_Work to be completed_.
Whenever a line below holds the word "part", copy that line.

_Given information_.

[start]

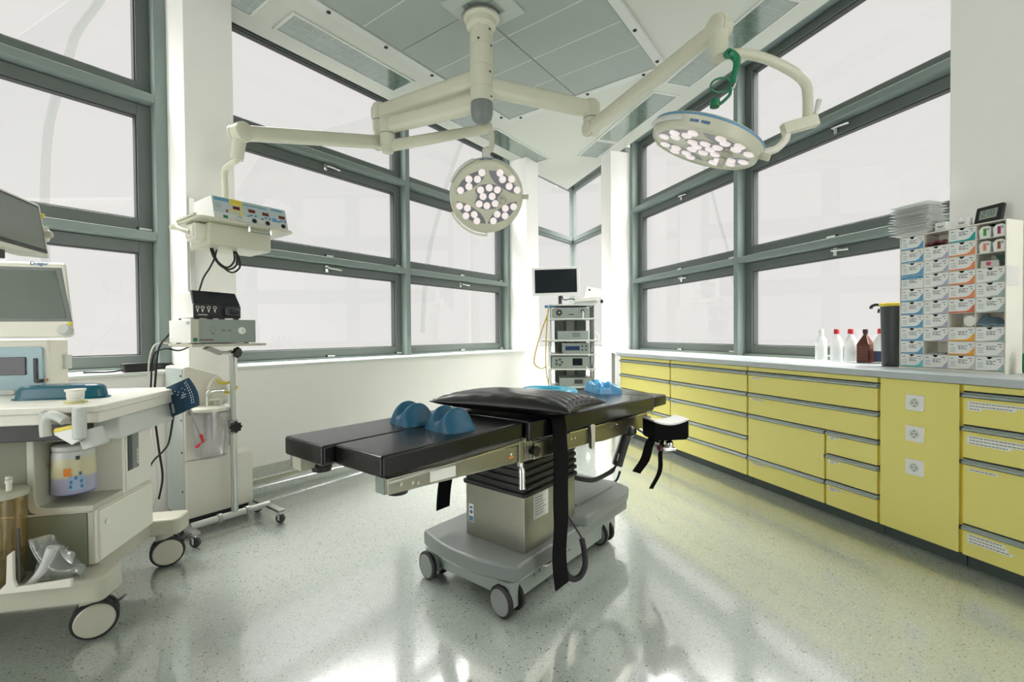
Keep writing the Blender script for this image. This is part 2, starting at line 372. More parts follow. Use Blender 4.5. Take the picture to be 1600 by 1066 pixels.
struct(bx(B(), 'R', 5.235, 5.484, 3.0, 3.47, 0, ZC), 'pillar_niche', WALL, FR, .004)
for s0, s1 in ((-.68, 1.145), (1.444, 5.016)): trim('L', s0, s1, 3.415, 3.80, .898, .92, SILL, .006)
# coved skirting under the left windows
b = B().prism([(3.36+.08*math.sin(a), .10-.10*math.cos(a)) for a in [math.radians(q) for q in range(0, 91, 10)]]+[(3.44, 0)], 1.44, 5.02, 'x')
struct(b, 'baseboard_left', FLOOR, FL)
trim('L', 1.44, 5.02, 3.431, 3.44, .098, .108, WHITE, 0); trim('L', 1.44, 5.02, 3.434, 3.44, .108, .19, SKIRT, 0)

# ------------------------------------------------------------------ ceiling air panel and luminaires
t = thing('ceiling_air_panel', 'grey square air outlet panel screwed to the ceiling around the pendant column', 'air panel', FL, (2.53, 2.15, 3.43))
b = B(); s0, s1, o0, o1 = .98, 4.06, 1.29, 3.025
for a in ((s0, s1, o0, o0+.07), (s0, s1, o1-.07, o1)): b.box(a[0], a[1], a[2], a[3], 3.425, ZC)
for a in ((s0, s0+.07), (s1-.07, s1)): b.box(a[0], a[1], o0+.07, o1-.07, 3.425, ZC)
part(b, 'panel_frame', LGREY, t, .003)
for i in range(2):
    for j in range(2):
        sa, sb = s0+.075+i*1.468, s0+.075+(i+1)*1.468-.006; oa, ob = o0+.075+j*.795, o0+.075+(j+1)*.795-.006
        f = part(B().box(sa, sb, oa, ob, 3.434, ZC), 'filter_panel', FILTER, t, .002)
        g = B()
        for k in range(1, 4): g.box(sa+(sb-sa)*k/4-.004, sa+(sb-sa)*k/4+.004, oa+.01, ob-.01, 3.4325, 3.4345)
        part(g, 'panel_rib', LGREY, f)
for s in (1.4, 1.9, 2.4, 2.9, 3.4, 3.9):
    for o in (o0+.035, o1-.035): part(B().ell((s, o, 3.422), .016, .016, .010, 10, 6), 'screw_knob', BLACK, t)
for o in (o0+.2, o0+.75, o1-.75, o1-.2): part(B().ell((s1-.035, o, 3.422), .016, .016, .010, 10, 6), 'screw_knob', BLACK, t)
b = B(); c0, c1 = 2.53, 2.09
for a in ((c0-.21, c0-.11, c1-.21, c1+.21), (c0+.11, c0+.21, c1-.21, c1+.21), (c0-.11, c0+.11, c1-.21, c1-.11), (c0-.11, c0+.11, c1+.11, c1+.21)):
    b.box(*a, 3.42, 3.436)
part(b, 'cover_plate', mat('cover_plate_grey', (.42, .46, .43), .5), t, .002)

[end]

_Correct answer_.
Keep writing the Blender script for this image. This is part 2, starting at line 372. More parts follow. Use Blender 4.5. Take the picture to be 1600 by 1066 pixels.
part(b, 'panel_frame', LGREY, t, .003)
        f = part(B().box(sa, sb, oa, ob, 3.434, ZC), 'filter_panel', FILTER, t, .002)
        part(g, 'panel_rib', LGREY, f)
    for o in (o0+.035, o1-.035): part(B().ell((s, o, 3.422), .016, .016, .010, 10, 6), 'screw_knob', BLACK, t)
for o in (o0+.2, o0+.75, o1-.75, o1-.2): part(B().ell((s1-.035, o, 3.422), .016, .016, .010, 10, 6), 'screw_knob', BLACK, t)
part(b, 'cover_plate', mat('cover_plate_grey', (.42, .46, .43), .5), t, .002)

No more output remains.